**Supplied material**:
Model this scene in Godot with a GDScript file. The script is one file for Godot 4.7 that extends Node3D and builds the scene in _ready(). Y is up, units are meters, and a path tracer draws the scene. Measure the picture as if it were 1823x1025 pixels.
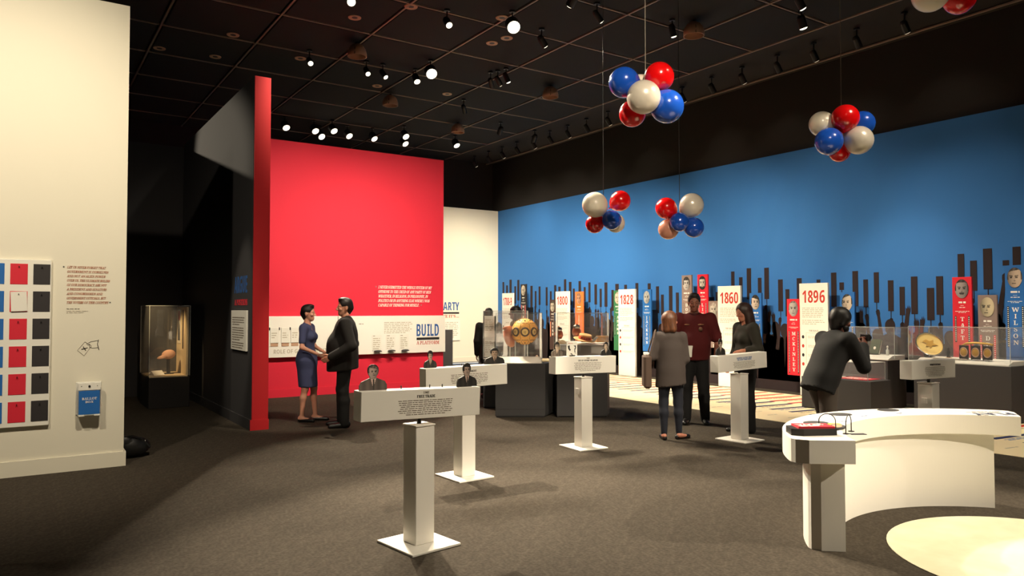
extends Node3D
# A museum gallery about elections: dark ceiling, cream, red and blue walls, tilting question lecterns, display cases, balloons, visitors.
# x runs towards the blue wall, -z towards the far cream wall, y is up; metres. The camera stands at x 0, z 0.

var used := {}
var M := {}
var rng := RandomNumberGenerator.new()
const WARM := Color(1.0, 0.935, 0.825)

func _ready() -> void:
	rng.seed = 7
	var cam := Camera3D.new()
	cam.name = "camera"
	cam.fov = 42.35
	cam.near = 0.05
	cam.far = 100.0
	cam.position = Vector3(0, 1.62, 0)
	cam.rotation_degrees = Vector3(1.645, -33.66, 0)
	add_child(cam)
	cam.current = true
	var we := WorldEnvironment.new()
	we.name = "environment"
	var e := Environment.new()
	e.background_mode = Environment.BG_COLOR
	e.background_color = Color(0, 0, 0)
	e.tonemap_mode = Environment.TONE_MAPPER_LINEAR
	e.tonemap_exposure = 1.0
	e.sdfgi_enabled = true
	e.ssao_enabled = true
	e.ssil_enabled = true
	we.environment = e
	add_child(we)
	make_materials()
	make_lamps()
	make_room()
	make_wall_graphics()
	make_mural()
	make_banners()
	make_lecterns()
	make_table()
	make_cases()
	make_balloons()
	make_people()

# ------------------------------------------------------------------ small helpers

func numbered(called: String) -> String:
	if not used.has(called):
		used[called] = 0
		return called
	used[called] += 1
	return "%s_%03d" % [called, used[called]]

func thing(called: String, label: String, category: String, at := Vector3.ZERO, turn := 0.0, group := "") -> Node3D:
	var o := Node3D.new()
	o.name = numbered(called)
	add_child(o)
	o.position = at
	o.rotation.y = turn
	tag(o, label, category, group)
	return o

func tag(o: Node3D, label: String, category: String, group := "") -> void:
	o.set_meta("label", label)
	o.set_meta("category", category)
	if group != "":
		o.set_meta("group", group)

func put(called: String, mesh: Mesh, m: Material, parent: Node3D, at := Vector3.ZERO, rot := Vector3.ZERO) -> MeshInstance3D:
	var o := MeshInstance3D.new()
	o.mesh = mesh
	o.material_override = m
	o.cast_shadow = GeometryInstance3D.SHADOW_CASTING_SETTING_ON
	o.position = at
	o.rotation = rot
	if parent == self:
		o.name = numbered(called)
		add_child(o)
	else:
		o.name = called
		parent.add_child(o, true)
	return o

func struct(called: String, mesh: Mesh, m: Material, label: String, at := Vector3.ZERO) -> MeshInstance3D:
	var o := put(called, mesh, m, self, at)
	o.set_meta("kind", "structure")
	o.set_meta("label", label)
	return o

func mat(c: Color, rough := 0.6, metal := 0.0) -> StandardMaterial3D:
	var m := StandardMaterial3D.new()
	m.albedo_color = c
	m.roughness = rough
	m.metallic = metal
	return m

func noise_tex(freq: float, lo: Color, hi: Color, sd: int, size := 256) -> NoiseTexture2D:
	var n := FastNoiseLite.new()
	n.seed = sd
	n.frequency = freq
	n.fractal_octaves = 4
	var t := NoiseTexture2D.new()
	t.width = size
	t.height = size
	t.seamless = true
	t.noise = n
	var g := Gradient.new()
	g.set_color(0, lo)
	g.set_color(1, hi)
	t.color_ramp = g
	return t

func ordinal(n: int) -> String:
	return ["first", "second", "third", "fourth", "fifth", "sixth", "seventh", "eighth", "ninth", "tenth", "eleventh", "twelfth", "thirteenth", "fourteenth", "fifteenth", "sixteenth", "seventeenth", "eighteenth", "nineteenth", "twentieth"][n]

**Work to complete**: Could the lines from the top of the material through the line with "const WARM := Color(1.0, 0.935, 0.825)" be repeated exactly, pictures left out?

**Output below**:
Model this scene in Godot with a GDScript file. The script is one file for Godot 4.7 that extends Node3D and builds the scene in _ready(). Y is up, units are meters, and a path tracer draws the scene. Measure the picture as if it were 1823x1025 pixels.
extends Node3D
# A museum gallery about elections: dark ceiling, cream, red and blue walls, tilting question lecterns, display cases, balloons, visitors.
# x runs towards the blue wall, -z towards the far cream wall, y is up; metres. The camera stands at x 0, z 0.

var used := {}
var M := {}
var rng := RandomNumberGenerator.new()
const WARM := Color(1.0, 0.935, 0.825)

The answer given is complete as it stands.